Sunday, March 18, 2007

Pancakes?

last night i had a life changing moment. I made my 1st ever pancake. i had tried in the past to make pancakes but for some reason they did not turn in to a solid. last night my brother taught me how to make them. i feel somewhat better about going to college.... it is weird that something like that made me feel better. My mom has been telling me i needed to learn to cook and i don't know how to do a lot but i can make pancakes.

Friday, March 16, 2007

Heaven paper

for English we had to write about our heavenly situation. this is mine story.

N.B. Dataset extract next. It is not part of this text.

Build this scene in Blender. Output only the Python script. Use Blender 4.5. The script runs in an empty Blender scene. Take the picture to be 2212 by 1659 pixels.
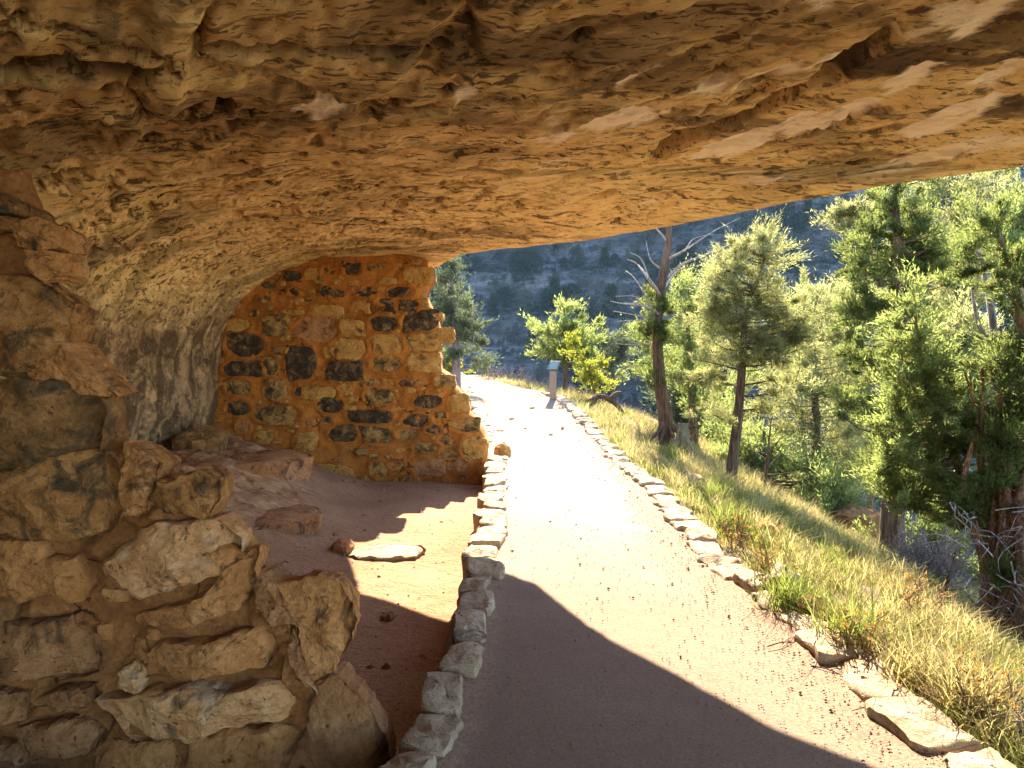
import bpy, math, random
import numpy as np
random.seed(7); RNG = np.random.default_rng(11)
S = bpy.context.scene; COL = S.collection
R = math.radians
# ------------------------------------------------------------------ camera, sky, sun, exposure
F, CX, CY = 1534.0, 1106.0, 829.5            # focal length and centre in a 2212 px wide picture
PITCH = math.atan((829.5 - 750.0) / F); EYE = 1.6
cd = bpy.data.cameras.new('camera'); cam = bpy.data.objects.new('camera', cd); COL.objects.link(cam)
cam.location = (0, 0, EYE); cam.rotation_euler = (math.pi / 2 - PITCH, 0, 0)
cd.sensor_width = 36.0; cd.lens = 36.0 * F / 2212.0; cd.clip_start = 0.05; cd.clip_end = 2000
S.camera = cam
SUN_AZ, SUN_EL = 8.0, 39.0
w = bpy.data.worlds.new('World'); S.world = w; w.use_nodes = True
wn = w.node_tree.nodes; wl = w.node_tree.links
bg = wn['Background']; sky = wn.new('ShaderNodeTexSky'); sky.sky_type = 'NISHITA'; sky.sun_disc = False
sky.sun_elevation = R(SUN_EL); sky.sun_rotation = R(SUN_AZ); sky.dust_density = 0.3; sky.ozone_density = 3.5
wl.new(sky.outputs[0], bg.inputs[0]); bg.inputs[1].default_value = 0.15
ld = bpy.data.lights.new('sun', 'SUN'); sun = bpy.data.objects.new('sun', ld); COL.objects.link(sun)
ld.energy = 5.0; ld.angle = R(0.5); ld.color = (1.0, 0.89, 0.72)
sun.rotation_euler = (R(90 - SUN_EL), 0, R(180 - SUN_AZ)); sun.location = (3, 20, 30)
vs = S.view_settings; vs.view_transform = 'Standard'; vs.look = 'None'; vs.exposure = 2.78; vs.gamma = 1.0
S.display_settings.display_device = 'sRGB'
S.cycles.max_bounces = 12; S.cycles.diffuse_bounces = 10; S.cycles.transmission_bounces = 6
S.cycles.use_denoising = True; S.cycles.sample_clamp_indirect = 6.0

# ------------------------------------------------------------------ helpers
_c, _s = math.cos(PITCH), math.sin(PITCH)
def ray(px, py):
    x = (np.asarray(px, float) - CX) / F; u = (CY - np.asarray(py, float)) / F
    y = _c + u * _s; z = u * _c - _s
    return x / y, z / y
def atY(px, py, Y):
    rx, rz = ray(px, py); return np.stack([rx * Y, np.ones_like(rx) * Y, EYE + rz * Y], -1)
def atZ(px, py, z):
    rx, rz = ray(px, py); Y = (z - EYE) / rz; return np.stack([rx * Y, Y, np.ones_like(rx) * z], -1)
_perm = np.random.default_rng(3).permutation(256); _perm = np.concatenate([_perm, _perm, _perm])
_g = np.random.default_rng(4).normal(size=(256, 3)); _g /= np.linalg.norm(_g, axis=1)[:, None]
def perlin(P):
    P = np.asarray(P, float); I = np.floor(P).astype(int); f = P - I; I &= 255
    t = f * f * f * (f * (f * 6 - 15) + 10); out = 0
    for dx in (0, 1):
        wx = t[:, 0] if dx else 1 - t[:, 0]
        for dy in (0, 1):
            wy = t[:, 1] if dy else 1 - t[:, 1]
            for dz in (0, 1):
                wz = t[:, 2] if dz else 1 - t[:, 2]
                g = _g[_perm[_perm[_perm[I[:, 0] + dx] + I[:, 1] + dy] + I[:, 2] + dz]]
                out = out + wx * wy * wz * (g[:, 0] * (f[:, 0] - dx) + g[:, 1] * (f[:, 1] - dy) + g[:, 2] * (f[:, 2] - dz))
    return out * 1.5
def fbm(P, o=4, gain=.5, seed=0.0):
    P = np.asarray(P, float) + seed * 17.31; a = 1.0; r = 0; n = 0
    for i in range(o):
        r = r + a * perlin(P * (2.03 ** i) + i * 9.7); n += a; a *= gain
    return r / n
def sstep(a, b, x):
    t = np.clip((x - a) / (b - a), 0, 1); return t * t * (3 - 2 * t)
def mesh(name, V, faces, mat=None, smooth=True, attrs=None, sharp=None):
    """faces: list of int arrays (n,3) / (n,4)"""
    me = bpy.data.meshes.new(name); V = np.ascontiguousarray(V, np.float32)
    me.vertices.add(len(V)); me.vertices.foreach_set('co', V.ravel())
    faces = [np.asarray(f, np.int32) for f in faces if len(f)]
    loops = np.concatenate([f.ravel() for f in faces])
    st = []; o = 0
    for f in faces:
        st.append(o + np.arange(len(f)) * f.shape[1]); o += f.size
    st = np.concatenate(st).astype(np.int32)
    me.loops.add(len(loops)); me.loops.foreach_set('vertex_index', loops)
    me.polygons.add(len(st)); me.polygons.foreach_set('loop_start', st)
    me.update(calc_edges=True)
    me.polygons.foreach_set('use_smooth', np.full(len(st), smooth, bool))
    for k, a in (attrs or {}).items():
        at = me.attributes.new(k, 'FLOAT', 'POINT'); at.data.foreach_set('value', np.ascontiguousarray(a, np.float32))
    if mat: me.materials.append(mat)
    if sharp: me.set_sharp_from_angle(angle=R(sharp))
    return me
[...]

As we sit in the clearing of the woods, I find a seat on the fallen log. It is mid September just before out college resumes. He has now begun to build what will soon be our fire. As he continues to work, I look around noticing the falling leaves, the wind softly blowing, and I can't help but feel at peace with not only myself but with everything around me. Our fire is staring and the sun is setting. he finds a seat next to mine and we sit in the silence. He takes out his old acoustic guitar and strums a few scales, soon i recognize the tune of black bird. His voice sings the lyrics i know too well.
The night sky is now all that is left and the music has all but stopped. I lay down on the now moist ground and stare up at the sky. as he slowly moves to join me i saver the smell of the early fall leaves. He joins me. Right then at that very moment we are a piece of nature, we have no influence in the lives of others and they have no influence on us. we are just there. In my mind I come to peace with my appearance, I don't care what i look like or that i am in my holy jeans and his baggy sweatshirt. I also have come to grips with the way i act and feel. I have one boy that loves me and will sit with me and watch the stars. That is all i need
I am whole, I am complete.




yeah thats all i just liked this and put it up maybe later i will post my hell paper too

Sunday, March 11, 2007

Hello

I hope to stay committed to this blog. This blog is going to be a lot different for me. This is not a goofy blog like xanga. This will instead be a blog of my thoughts as i grow into who i will be for the rest of my life. This is a serious interpretation of life around me. These are my thoughts, comment if you wish.